Sheldon Whitehouse on Wednesday, December 17th, 2014 in a Senate floor speech

Sen. Sheldon Whitehouse says 2014 is on track to be the warmest year in modern history

Global temperatures from January through November 2014. (Source: National Oceanic and Atmospheric Administration)

The  seasons may change, the weather may shift, but U.S. Sen. Sheldon Whitehouse keeps trying to get his colleagues to, as he puts it, wake up to the threat of climate change.

As naysayers insist that global temperatures haven't warmed since around 1997, a claim that has validity only because the time around 1997 was an exceptionally warm year, Whitehouse took to the floor of the Senate on Dec. 17 to report that 2014 was shaping up as the warmest in modern history.

"January through November 2014, the year so far, were the hottest first 11 months of any year recorded. So unless something dramatic changes in December, 2014 is on track to be the hottest year since we began keeping records back in 1880. That would mean that 14 of the warmest 15 years on record are the 14 years of this century."

PolitiFact usually doesn't deal with predictions, but we thought we’d see if the 11-month numbers for 2014 were as Whitehouse described.

When we contacted his office, spokesman Seth Larson sent us to the November "State of the Climate" report from the National Oceanic and Atmospheric Administration (NOAA). In addition to monthly data, it looks at figures from the past three months, the year to date and levels of both Arctic and Antarctic sea ice.

It reports, "The first 11 months of 2014 was the warmest such period on record, with a combined global land and ocean average surface temperature of 1.22 degrees F. (0.68 degrees C.) above the 20th century average of 57.0 degrees F. (13.9 degrees C.)."

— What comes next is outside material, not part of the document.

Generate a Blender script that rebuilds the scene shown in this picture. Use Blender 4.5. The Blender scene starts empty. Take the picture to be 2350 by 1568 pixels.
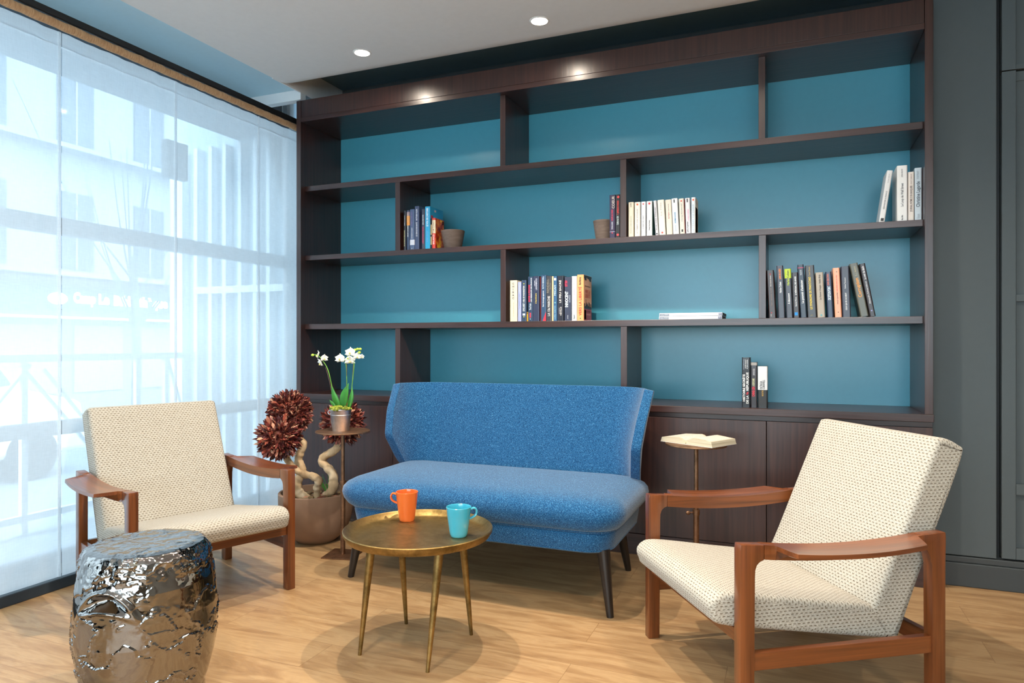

That's a land-ocean surface average of 58.22 degrees F. (The margin of error for these measurements is plus or minus 0.18 degrees F., which means the actual temperature could be as high as 58.4 or as low as 58.04.

The previous record -- 58.02 degrees F. -- was set in 2010.

The biggest reason wasn't the surface land temperatures, but it was the increase in the surface temperatures in the oceans, where the first 11 months of 2014 were the warmest on record. Many scientists say that a lot of excess heat from heat-trapping carbon dioxide is being stored in the oceans.

NOAA hasn't released its December temperature numbers yet, but the Japan Meteorological Agency has. It has concluded that 2014 broke all records going back as far as 1891.

Global temperatures through 2014 from the Japan Meteorological Agency.

It may not feel like global warming is a problem when below average cold is sending a collective shiver through much of the United States. But the U.S. makes up only 6 percent of Earth's land mass and less than 2 percent of its surface area.

Whitehouse reported the data accurately. We rate his claim as True.